Die politische Doktrin prägt die politische Praxis. In der Politik ersetzt die kollektive Wahl die individuelle Wahl und setzt sie oft außer Kraft. Damit dies legitim ist, reicht es nicht aus, Verfahren zu respektieren, wie sie die Demokratie fordert. Damit kollektive Wahlen moralisch gerechtfertigt sind, brauchen sie auch eine inhaltliche Legitimität. Liberalismus neu gefasst entwickelt die Bedingungen, die substantielle Legitimität erfüllen muss, und beschreibt die begrenzte Klasse von Fällen, in denen eine liberale Regierung den freiwilligen Wahlen ihrer Bürger zuvorkommen darf.
Verglichen mit Hayeks „Verfassung der Freiheit“ ist der Liberalismus von Anthony de Jasay stringenter. „Liberalismus“ von Ludwig von Mises ist eher ein ökonomischer Liberalismus und ist utilitaristisch geprägt. Mit utilitaristischen Argumenten lässt sich die individuelle Freiheit schwer verteidigen, denn individuelle Nutzen sind inkommensurable.

Liberalismus ist mehr als Angebot und Nachfrage, dies hat schon Wilhelm Röpke erkannt. Die Machtbegrenzung der Regierung findet bei Röpke durch Dezentralisierung statt, aber nicht auf individueller Basis. Der Liberalismus ist bei Röpke „Gesellschaft von unten“, widerspruchsfrei kann dies jedoch nur von Individuum ausgehend geschehen.

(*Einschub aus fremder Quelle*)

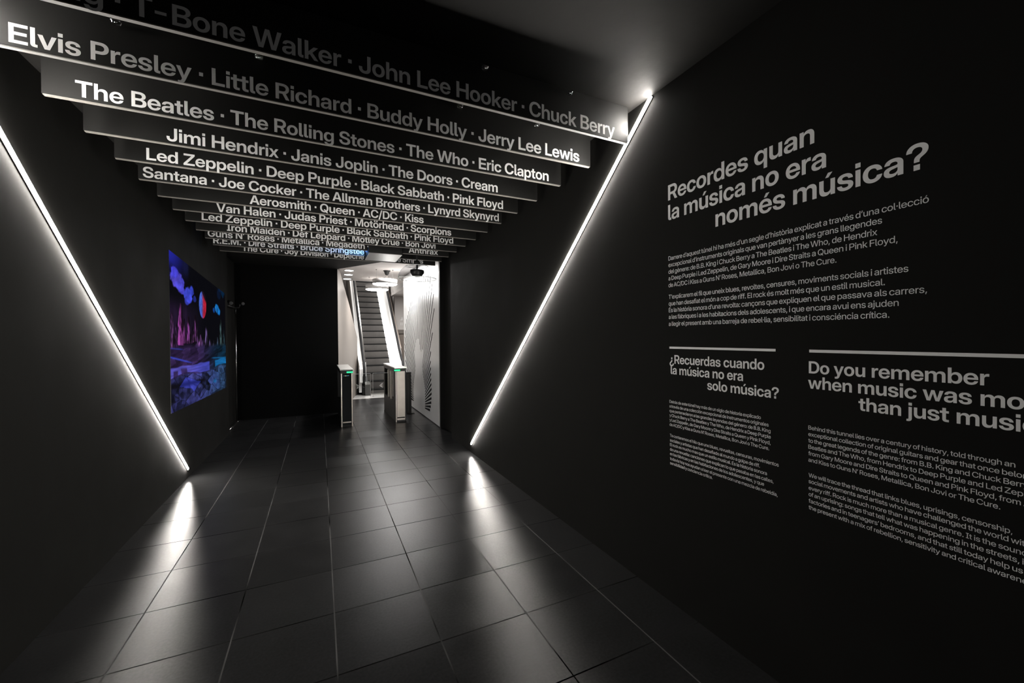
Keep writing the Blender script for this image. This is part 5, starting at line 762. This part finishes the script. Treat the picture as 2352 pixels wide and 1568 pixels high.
def paint(s, t):
    n = fbm(s * 9, t * 9)
    c = (6, 6, 12)
    h = sst(.30, -.02, s + .12 * (n - .5)) * sst(.80, .98, t + .1 * (n - .5))
    c = mixc(c, (38, 42, 176), .85 * h)
    c = mixc(c, (22, 26, 66), .6 * sst(.16, .2, s) * sst(.27, .23, s) * sst(.85, .95, t))
    c = mixc(c, (40, 24, 52), sst(.55, .1, s) * sst(.36, .5, t) * sst(.76, .62, t) * (.5 + .6 * fbm(s * 40, t * 8)))
    for (cx, cy), (rx, ry), col, op in CLOUDS:
        d = math.hypot((s - cx) / rx, (t - cy) / ry)
        if d > 2: continue
        d += .9 * (fbm(s * 26 + cx * 50, t * 26) - .5)
        k = sst(1.05, .75, d) * op
        sh = .58 + .62 * fbm(s * 24 + 3, t * 24 + 5)
        c = mixc(c, tuple(q * sh for q in col), k)
    d = math.hypot((s - .482) / .068, (t - .728) / .107)
    if d < 1.1:
        k = sst(1.02, .95, d)
        side = sst(-.02, .03, (s - .478) + .10 * (.70 - t) + .03 * (n - .5))
        col = mixc((74, 104, 205), (188, 32, 56), side)
        dark = sst(.75, .95, t) * 0 + sst(.0, .5, (s - .49) / .06 + (t - .77) / .06 - .3)
        col = mixc(col, (16, 12, 24), .9 * dark * sst(.74, .78, t))
        c = mixc(c, tuple(q * (.7 + .5 * fbm(s * 60, t * 60)) for q in col), k)
    for cx, top, bot, w, col in SPIRES:
        if bot < t < top:
            f = (top - t) / (top - bot)
            wob = vn(t * 34, cx * 90) + .5 * vn(t * 90, cx * 40)
            half = w * (.20 + .80 * f ** .8) * (.78 + .28 * wob)
            off = s - cx + .014 * (vn(t * 14, cx * 33) - .5)
            k = sst(half, half * .8, abs(off))
            if k <= 0: continue
            ridge = fbm(off * 75 + t * 3, t * 17 + cx * 50)
            lit = (.25 + .95 * sst(.35, .7, ridge)) * (1.0 - .75 * sst(-.2, .9, off / max(half, .004)))
            lit *= .55 + .6 * sst(0, .35, f)
            c = mixc(c, tuple(q * max(.10, lit) for q in col), k * .95)
    if t < .43:
        k = sst(.43, .39, t + .03 * (n - .5))
        base = mixc((50, 34, 74), (12, 40, 60), sst(.35, .9, s))
        streak = fbm(s * 5 + t * 16, t * 60 - s * 14)
        tone, bd = cell(s * 9 + t * 4, t * 26 - s * 5, 3)
        base = tuple(q * (.2 + .8 * streak + .5 * tone) for q in base)
        base = mixc(base, (66, 84, 236), .75 * sst(.010, .0, abs(t - (.35 - .2 * s))) * sst(.34, .2, s))
        base = mixc(base, (60, 80, 220), .6 * sst(.007, .0, abs(t - (.405 - .08 * s))) * sst(.2, .1, s))
        base = mixc(base, (20, 120, 190), .7 * sst(.010, .0, abs(t - (.30 - .05 * (s - .7)))) * sst(.62, .7, s))
        c = mixc(c, base, k)
    lo, hi = .222 + .015 * math.sin(s * 9) + .012 * (n - .5), .270 + .012 * vn(s * 14, 3)
    band = sst(lo - .008, lo, t) * sst(hi + .010, hi, t)
    bc = mixc((98, 92, 206), (70, 76, 190), sst(.2, .55, s)) if s < .64 else (22, 112, 178)
    gap = max(sst(.59, .61, s) * sst(.73, .71, s), sst(.05, .03, abs(s - .17 - .3 * (.25 - t))) * sst(.275, .255, t) * .8, sst(.035, .02, abs(s - .06)) * sst(.265, .25, t) * .8)
    c = mixc(c, tuple(q * (.72 + .45 * fbm(s * 8, t * 90)) for q in bc), band * .92 * (1 - gap))
    if t < lo:
        k = sst(lo, lo - .02, t + .015 * (n - .5))
        wx = .05 * (fbm(s * 12, t * 12, 4) - .5)
        tone, bd = cell(s * 8 + t * 3 + wx * 8, t * 16 + s * 2 + wx * 8, 7)
        tone2, bd2 = cell(s * 22 + t * 5, t * 30, 11)
        r = .55 * tone + .25 * tone2 + .35 * fbm(s * 30, t * 30) - .15
        col = mixc((58, 60, 122), (42, 66, 100), sst(.3, .9, s)); col = tuple(q * (.10 + 1.7 * max(0, r)) for q in col)
        col = mixc(col, (8, 7, 14), .7 * sst(.10, .0, bd))
        col = mixc(col, (10, 9, 16), .9 * sst(.03, .0, abs(t - (.165 - .05 * s))) * sst(.6, .45, s))
        col = mixc(col, (48, 58, 190), .5 * sst(.75, .95, tone))
        col = mixc(col, (20, 110, 170), .7 * sst(.06, .0, math.hypot(s - .71, (t - .10) * 2)) * (tone2 > .3))
        c = mixc(c, col, k)
    return lin(c)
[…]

Andere Autoren, wie Rawls oder Popper werden zwar auch oft als „liberal“ bezeichnet, das amerikanische „liberal“ entspricht aber eher der kontinentaleuropäischen „sozialdemokratisch“. Um es kurz zu sagen: Dieses Buch trennt den Liberalen vom scheinliberalen Opportunisten. Oder wie Fritz Georgen in seinem Geleitwort schreibt: „Den Liberalen macht Anthony de Jasay es […] schwer, wenn nicht intellektuell unmöglich, danach noch ungenau zu argumentieren“. „Aus Liebe zur Freiheit“ bildet bei einem Liberalen ohne Wenn und Aber der archimedische Punkt die Freiheitsvermutung.

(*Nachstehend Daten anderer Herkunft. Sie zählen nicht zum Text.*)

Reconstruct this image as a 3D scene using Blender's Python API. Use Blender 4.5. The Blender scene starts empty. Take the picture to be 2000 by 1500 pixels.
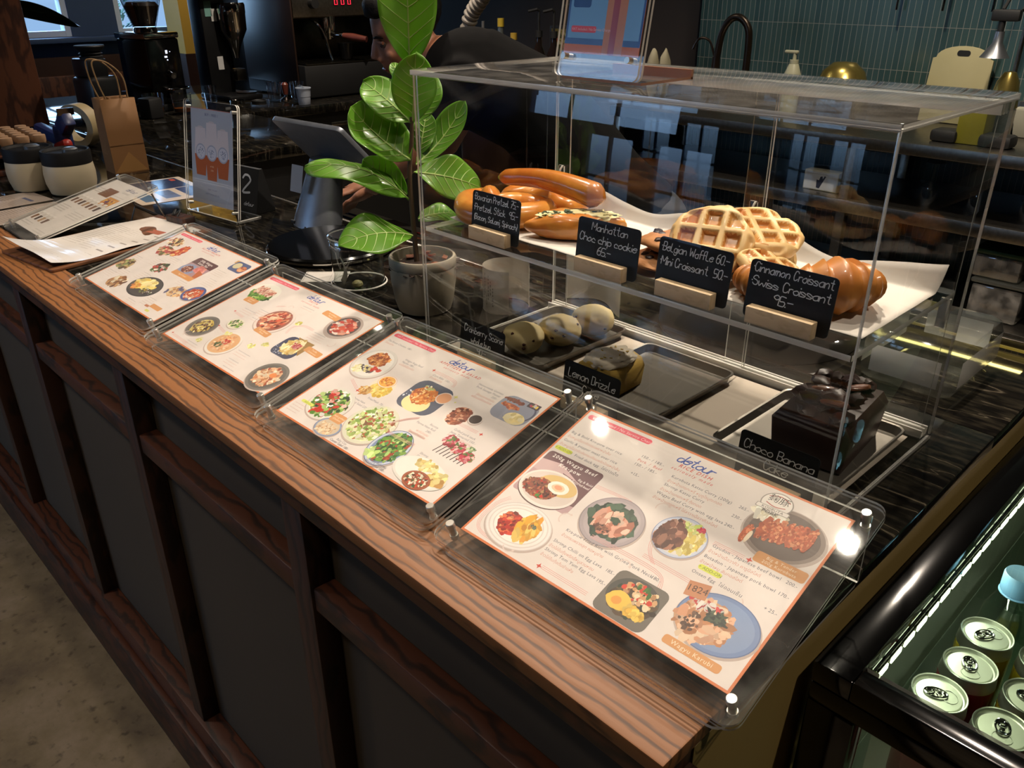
import bpy, bmesh, math, random
from mathutils import Vector, Matrix, noise
from math import sin, cos, pi, radians

sc = bpy.context.scene
COL = sc.collection
CT = 1.06                       # height of the bar top above the floor (metres)

# ------------------------------------------------------------------ camera
def make_camera():
    cd = bpy.data.cameras.new('camera'); o = bpy.data.objects.new('camera', cd); COL.objects.link(o)
    pitch, yaw, roll = 0.4584, -0.8018, -0.0033
    f = Vector((sin(yaw)*cos(pitch), cos(yaw)*cos(pitch), -sin(pitch)))
    r = Vector((cos(yaw), -sin(yaw), 0)); u = r.cross(f)
    r2 = r*cos(roll)+u*sin(roll); u2 = u*cos(roll)-r*sin(roll)
    m = Matrix((r2, u2, -f)).transposed().to_4x4(); m.translation = (0.9409, -0.7234, CT+0.5285)
    o.matrix_world = m
    cd.sensor_fit = 'HORIZONTAL'; cd.sensor_width = 36; cd.lens = 36*1601.37/2000
    cd.clip_start = 0.02; cd.clip_end = 60
    sc.camera = o
make_camera()

# ------------------------------------------------------------------ world, light, exposure
sc.view_settings.view_transform = 'Standard'; sc.view_settings.look = 'None'
sc.view_settings.gamma = 1; sc.view_settings.use_curve_mapping = False
sc.view_settings.exposure = 0.18
sc.cycles.max_bounces = 7; sc.cycles.diffuse_bounces = 3; sc.cycles.glossy_bounces = 4
sc.cycles.transmission_bounces = 4; sc.cycles.transparent_max_bounces = 40
sc.cycles.caustics_reflective = False; sc.cycles.caustics_refractive = False
sc.cycles.sample_clamp_indirect = 4.0
sc.cycles.use_denoising = True
w = bpy.data.worlds.new('world'); sc.world = w; w.use_nodes = True
bg = w.node_tree.nodes['Background']; bg.inputs[0].default_value = (0.38, 0.60, 1.0, 1)
_tc = w.node_tree.nodes.new('ShaderNodeTexCoord'); _sx = w.node_tree.nodes.new('ShaderNodeSeparateXYZ'); _mr = w.node_tree.nodes.new('ShaderNodeMapRange')
_mr.inputs[1].default_value = -.02; _mr.inputs[2].default_value = .14; _mr.inputs[3].default_value = .85; _mr.inputs[4].default_value = 5.0     # shaded street below, open sky above
w.node_tree.links.new(_tc.outputs['Generated'], _sx.inputs[0]); w.node_tree.links.new(_sx.outputs['Z'], _mr.inputs[0]); w.node_tree.links.new(_mr.outputs[0], bg.inputs[1])

def spot(name, x, y, z, power, col, size=100, blend=.6, rad=.035, to=None):
    l = bpy.data.lights.new(name, 'SPOT'); l.energy = power; l.color = col; l.spot_size = radians(size); l.spot_blend = blend
    l.shadow_soft_size = rad
    o = bpy.data.objects.new(name, l); COL.objects.link(o); o.location = (x, y, z)
    if to: o.rotation_euler = (Vector(to)-Vector((x, y, z))).to_track_quat('-Z', 'Y').to_euler()
    return o
def area(name, loc, to, sx, sy, power, col):
    l = bpy.data.lights.new(name, 'AREA'); l.shape = 'RECTANGLE'; l.size = sx; l.size_y = sy; l.energy = power; l.color = col
    o = bpy.data.objects.new(name, l); COL.objects.link(o); o.location = loc
    o.rotation_euler = (Vector(to)-Vector(loc)).to_track_quat('-Z', 'Y').to_euler()
    return o
WARM = (1.0, .85, .70)
LAMPS = [(.27, .51, 88), (-.64, .507, 48), (.38, -.22, 22), (-.45, -.22, 12), (-1.62, .95, 24), (-2.05, 1.45, 95), (.25, 1.45, 125), (1.45, .15, 34)]  # the lamps right above the menus are added fill that evens their shading
for i, (x, y, p) in enumerate(LAMPS):
    spot('downlight_or_fill', x, y, 2.70, p, WARM, 112, .6, .024, (x, y-.12, 0))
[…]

Der Wettbewerb der Ideen wird intellektuell entschieden. Anthony de Jasay stellt in diesem Buch intellektuelle Werkzeuge in Form von sechs Grundsätzen bereit. Liberale sollten seine Werkzeuge verwenden, um unter Bezug auf Freiheit und Recht widerspruchsfrei zu argumentieren. Wer als Werkzeug nur einen Hammer hat, sieht in jedem Problem einen Nagel. Deshalb empfiehlt sich auch für Nichtliberale, die Werkzeuge von Anthony de Jasay zu kennen. Möglicherweise könnten sie geeignet sein, ihre Probleme zu lösen.


Burkhard Sievert ist freiberuflicher IT-Berater und hat von Anthony de Jasay die Bücher Gegen Politik sowie Der Gesellschaftsvertrag und die Trittbrettfahrer übersetzt.